De la même façon que les sensibilités concernant les droits des hommes construisent la paix dans la vie matérielle, elles constituent aussi une garantie pour le bonheur dans le monde d’après. D’ailleurs, une personne qui s’efforce de ne pas offenser les autres en contrôlant l’usage de ses mains, de sa langue, de ses yeux et de sa parole est à l’abri des péchés commis contre les serviteurs d’Allah. Il s’agit d’une personne qui est maître de ses mains, de sa bouche, de ses yeux et de son cœur. Dans la vie sociale, pouvoir utiliser tous les potentiels sans nuire aux autres dépend de l’utilisation de cette sensibilité. Celui qui ne craint pas de nuire aux chefs d’État, qui ne craint pas de nuire à autrui, est en passe de commettre des péchés contre les créatures d’Allah. Ce genre de personne peut facilement garer sa voiture devant le domicile des autres sans leur consentement. Il peut également violer les signaux routiers sans remords. Il ne se soucie pas quand il répand de l’eau sale dans le jardin, sur la voiture ou le balcon du voisin.

Quand on parle du droit des créatures en général, les dégâts et les droits liés à la vie et aux biens des hommes sont les premières choses qui nous viennent à l’esprit. Pourtant, les droits des créatures englobent tout acte pouvant offenser autrui aussi bien du point de vue du comportement, de la parole que du regard. Ces droits impliquent aussi la destruction de l’environnement et de l’équilibre écologique, la pollution des cours d’eau, de l’air et de la terre.

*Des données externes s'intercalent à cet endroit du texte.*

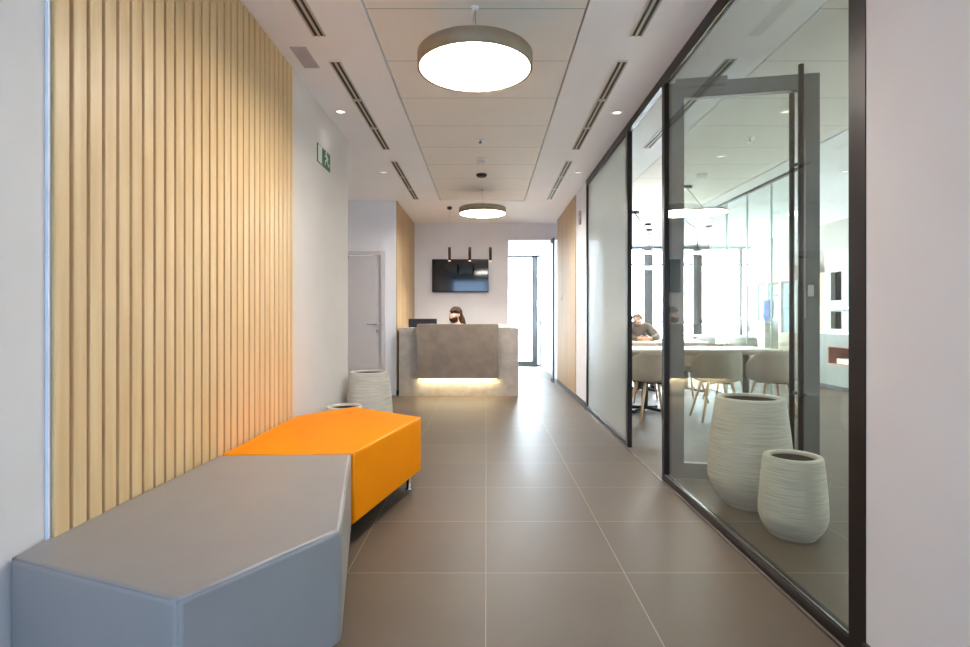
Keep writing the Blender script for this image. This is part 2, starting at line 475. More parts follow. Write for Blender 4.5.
# ================================================================== glass partition
gpn = thing('glass_partition', 'floor-to-ceiling glass partition in black metal frame along right side of hall', 'glass partition', (1.22, 4.18, 0))
PX0, PX1 = 1.2, 1.24
MB().box(PX0, PX1, 1.742, 6.62, 2.685, CEIL).build('head_rail', M_black, gpn)
MB().box(PX0, PX1, 1.82, 3.71, .006, .045).build('sill_rail', M_black, gpn)
MB().box(PX0, PX1, 4.74, 6.57, .006, .045).build('sill_rail', M_black, gpn)
MB().box(PX0 - .0, PX1, 1.742, 1.822, .0, 2.685).build('mullion', M_black, gpn)
MB().box(PX0, PX1, 3.71, 3.76, 0, 2.685).build('mullion', M_black, gpn)
MB().box(PX0, PX1, 4.675, 4.74, 0, 2.685).build('mullion', M_black, gpn)
MB().box(PX0, PX1, 6.57, 6.62, 0, 2.685).build('mullion', M_black, gpn)
MB().box(1.216, 1.226, 1.822, 3.71, .045, 2.685).build('pane', M_glass, gpn)
MB().box(1.216, 1.226, 4.74, 6.57, .045, 2.685).build('pane', M_glassf, gpn)
MB().box(1.206, 1.213, 1.822, 3.71, .045, .053).box(1.206, 1.213, 4.74, 6.57, .045, .053).box(1.206, 1.213, 1.822, 3.71, 2.677, 2.685).build('glazing_bead', M_steel, gpn)
struct(MB().box(1.18, 1.187, 1.742, 6.62, 0, .004).build('trim_2', M_steel))

# open door leaf, swung into the canteen
DL = thing('glass_door', 'open grey-framed glass door swung into the canteen behind the large pot', 'door', (1.245, 3.765, 0))
L0, L1, DYa, DYb = 1.245, 2.195, 3.765, 3.81
MB().box(L0, L0 + .105, DYa, DYb, .01, 2.705, .002).box(L1 - .12, L1, DYa, DYb, .01, 2.705, .002).box(L0 + .105, L1 - .12, DYa, DYb, 2.6, 2.705).box(L0 + .105, L1 - .12, DYa, DYb, .01, .115).build('leaf_frame', M_leaf, DL)
MB().box(L0 + .105, L1 - .12, DYa + .018, DYa + .026, .115, 2.6).build('pane', M_glassd, DL)
MB().box(L0 + .105, L1 - .12, DYa - .003, DYa + .002, 2.59, 2.6).box(L1 - .095, L1 - .089, DYa - .004, DYa, 1.1, 2.28).build('edge_and_highlight_strip', M_steel, DL)  # upright strip is a painted highlight line on the stile
for yy, lab in ((DYa - .06, 'front'), (DYb + .06, 'rear')):
    hb = MB().tube([(2.06, yy, .22), (2.06, yy, 2.74)], .017, 14).build('pull_handle', M_black, DL)
    st = MB()
    for zz in (.6, 2.13):
        st.tube([(2.06, yy, zz), (2.1, (DYa - .001) if lab == 'front' else (DYb + .001), zz)], .012, 10)
    st.build('standoff', M_black, hb)
MB().box(2.115, 2.155, DYa - .012, DYa, 1.24, 1.32, .003).build('lock_plate', M_steel, DL)
MB().box(1.29, 1.62, DYa - .035, DYa, 2.665, 2.72, .004).build('door_closer', M_leaf, DL)

DL.rotation_euler = (0, 0, -.185)

# ================================================================== ceiling fittings
def slot(x, y0, n, label, ends=True):
    t = thing('linear_diffuser', label, 'air diffuser', (x, y0, CEIL), 'linear slot diffusers in the ceiling')
    y1 = y0 + .615 * n
    MB().box(x - .042, x + .042, y0 - .012, y1 + .012, CEIL - .003, CEIL + .0).box(x - .03, x + .03, y0 - .012, y0, CEIL - .006, CEIL).build('flange', M_soffit, t)
    MB().box(x - .03, x - .008, y0, y1, CEIL - .0045, CEIL - .003).box(x + .008, x + .03, y0, y1, CEIL - .0045, CEIL - .003).build('slot_gap', M_slotd, t)
    b = MB()
    for a, w_ in ((-.037, .01), (-.006, .012), (.027, .01)): b.box(x + a, x + a + w_, y0, y1, CEIL - .009, CEIL - .003)
    b.build('blade', M_slot, t)
    for i in range(1, n): MB().box(x - .036, x + .036, y0 + i * .615 - .014, y0 + i * .615 + .014, CEIL - .0125, CEIL - .003).build('coupling_clip', M_slot, t)
    return t
slot(-.975, 1.37, 3, 'linear slot diffuser in left soffit, nearest one, cut by the top of the picture')
slot(-.975, 3.54, 3, 'linear slot diffuser in left soffit, middle one, beside the exit sign')
slot(-.975, 5.81, 3, 'linear slot diffuser in left soffit, farthest one, above the alcove')
slot(.875, 1.37, 3, 'linear slot diffuser in right soffit, nearest one, cut by the top of the picture')
slot(.875, 3.54, 3, 'linear slot diffuser in right soffit, middle one, beside the large round lamp')
slot(.875, 5.81, 3, 'linear slot diffuser in right soffit, farthest one, before the oak wall')
slot(1.56, 3.5, 3, 'linear slot diffuser in canteen ceiling, seen through the glass door')

def spot(x, y, label, power=SPOT):
    t = thing('recessed_spotlight', label, 'spotlight', (x, y, CEIL), 'small recessed ceiling spotlights')
    MB().lathe([(.034, -.001), (.05, -.001), (.05, -.005), (.036, -.008), (.034, -.001)], (x, y, CEIL), 24).build('bezel', M_white, t)
    MB().lathe([(0, -.003), (.034, -.003), (.034, -.001)], (x, y, CEIL), 24).build('lens', M_spot, t)
    l = bpy.data.lights.new('spot_beam', 'SPOT'); l.energy = power; l.spot_size = 1.9; l.spot_blend = .8; l.shadow_soft_size = .04; l.color = (1, .92, .82)
    lo = bpy.data.objects.new('spot_beam', l); COL.objects.link(lo); lo.location = (0, 0, -.02); lo.parent = t
spot(-1.165, 4.4, 'small white recessed spotlight in left soffit by the exit sign')
spot(-1.165, 6.24, 'small white recessed spotlight in alcove ceiling before the white door')
spot(1.05, 4.42, 'small white recessed spotlight in right soffit beside the glass partition, nearer one')
spot(1.05, 6.24, 'small white recessed spotlight in right soffit near the oak wall, farther one')
spot(2.4, 4.4, 'recessed spotlight in canteen ceiling, highest one seen through the glass door')
spot(2.4, 5.62, 'recessed spotlight in canteen ceiling, seen through the door beyond the sprinkler')
spot(4.05, 6.2, 'recessed spotlight in canteen ceiling, right of the door beside the black frame')
spot(4.0, 7.95, 'recessed spotlight in canteen ceiling, farthest one above the glass screen')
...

Tous ces péchés commis consciemment, inconsciemment, par inadvertance ou par confusion, constitueront un problème pour l’Homme le Jour de la Résurrection. Pendant la pesée des actions le Jour du Jugement dernier, les hommes pourraient se retrouver dans la situation des banqueroutiers. Le moyen d’échapper à cette situation constitue à rechercher la miséricorde d’Allah, être un ami affectueux pour les hommes et en tant qu’ami, éviter les interdits.

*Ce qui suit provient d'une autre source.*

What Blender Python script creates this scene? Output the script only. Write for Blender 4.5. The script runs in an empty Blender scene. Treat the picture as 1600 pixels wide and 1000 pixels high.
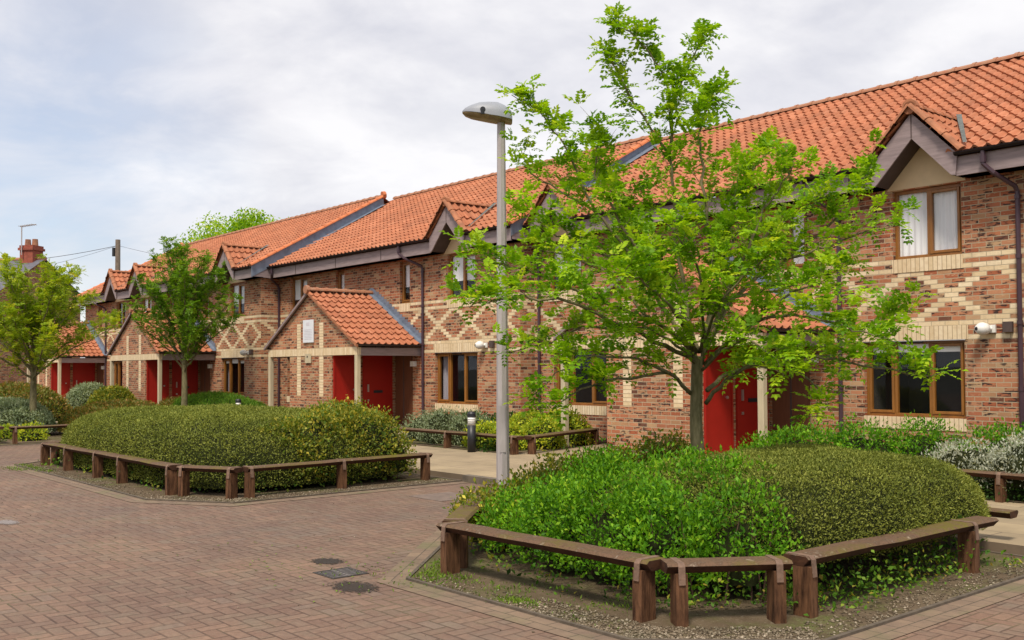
import bpy, math, random
import numpy as np
from mathutils import Vector, Matrix
R = math.radians
SC = bpy.context.scene
COL = SC.collection

# ------------------------------------------------------------------ camera
YAW, PIT, ROL = R(40.30), R(1.674), R(-0.328)
cf = Vector((-math.cos(YAW)*math.cos(PIT), math.sin(YAW)*math.cos(PIT), math.sin(PIT)))
cr0 = Vector((math.sin(YAW), math.cos(YAW), 0)); cu0 = cr0.cross(cf)
cr = cr0*math.cos(ROL)+cu0*math.sin(ROL); cu = cu0*math.cos(ROL)-cr0*math.sin(ROL)
cam = bpy.data.cameras.new('camera'); camo = bpy.data.objects.new('camera', cam); COL.objects.link(camo)
m = Matrix((cr, cu, -cf)).transposed().to_4x4(); m.translation = Vector((0, 0, 1.65)); camo.matrix_world = m
cam.sensor_width = 36; cam.lens = 36*1554.7/1600; cam.shift_y = 30.4/1600
cam.clip_start = .05; cam.clip_end = 2000
SC.camera = camo
# ------------------------------------------------------------------ world + sun
SUN = Vector((0.34, -0.52, 1.02)).normalized()
w = bpy.data.worlds.new("World"); SC.world = w; w.use_nodes = True
NT = w.node_tree; NT.nodes.clear()
def nd(t, typ, **kw):
    n = t.nodes.new(typ)
    for k, v in kw.items(): setattr(n, k, v)
    return n
def lk(t, a, b): t.links.new(a, b)
def mth(t, op, a, b=None, c=None, clamp=False):
    n = t.nodes.new('ShaderNodeMath'); n.operation = op; n.use_clamp = clamp
    for i, v in enumerate((a, b, c)):
        if v is None: continue
        if isinstance(v, (int, float)): n.inputs[i].default_value = v
        else: t.links.new(v, n.inputs[i])
    return n.outputs[0]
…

[1]                                             Saint Coran, sourate An-Nahl, 16/90.

[2]                                             Muslim La Foi, 58 ; Al-Bukhârî La foi ; Abû Dawûd, La Sunnah, 14 ; An Nasaî, La foi, 16 ; At Tirmidhî, Birr 80, La foi, 16 ; Ibn Maja, Mukaddima, 9.

[3]                                               Saint Coran, sourate Al-Isrâ’, 17/35.

[4]                                             Saint Coran, sourate Hûd, 11/85.

[5]                                             Saint Coran, sourate Al-Mutaffifîn, 83/1-6.

[6]                                             Muslim, Birr, 59. Cf. At-Tirmidhî, Qiyama, 2.

[7]                                             Muslim, Birr,60; At-Tirmidhî, Qiyama, 2; Ahmed, Musnad, II, 235, 323, 372, 411.

[8]                                             An-Naba’, 78/40.

[9]                                             Az-Zalzala, 99/8.

[10]                                           Al-Bukhârî, Mazâlim, 10, Riqâq, 48.

[11]                                           Mevsılî, el-İhtiyâr, V, 85, 86.

[12]                                           Al-A’râf, 7/44.